Hoy amanezco con la noticia de que es posible enlatar un día de mar, unos momentos de ola y repetirlos para siempre con todo y las gaviotas, con todo y su arrastrar la arena al paso de la espuma y quizá algunos pasos que ya no están más, y que sin embargo sigo yo escuchando ahora, quién sabe cuántas mareas después. ¿A dónde habrán ido a dar esos pasos que escucho?; ¿qué suerte habrán ido a encontrar? ¿Habrán sabido escuchar al mar?
El mar recomienza todos los días, no cesa de venir, no se cansa de abarcar el horizonte entero y de responder ninguna pregunta con su persistente silencio que nos obliga a acercarnos y escuchar ninguna palabra, todas las corazonadas. Alguien ha puesto en palabras lo que es sumergirse en el mar: una aventura de movimiento errático y caprichoso, la voluntad de la suerte y el viento que siempre viene a transformar la idea del mar. Es el viento el que le da la luz, el que lo mece de formas distintas, el que le permite vestirse de tantos matices como es posible bajo el universo.
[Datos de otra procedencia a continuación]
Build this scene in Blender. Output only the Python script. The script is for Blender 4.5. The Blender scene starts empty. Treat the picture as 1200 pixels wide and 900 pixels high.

Quiero gritarle tantas cosas al mar. Me gustaría poder tomarlo en mis manos y sacudirlo, apretarle el pescuezo, insultarlo, que me viera a los ojos y me explicara su atrevimiento y su desfachatez, que me diera cuentas de su persistente belleza; decirle que me tiene atrapado, que no puedo dejar de regresar a él, que su encanto azul me tiene cautivo, que mi vida ha sido siempre el largo camino para volver a él.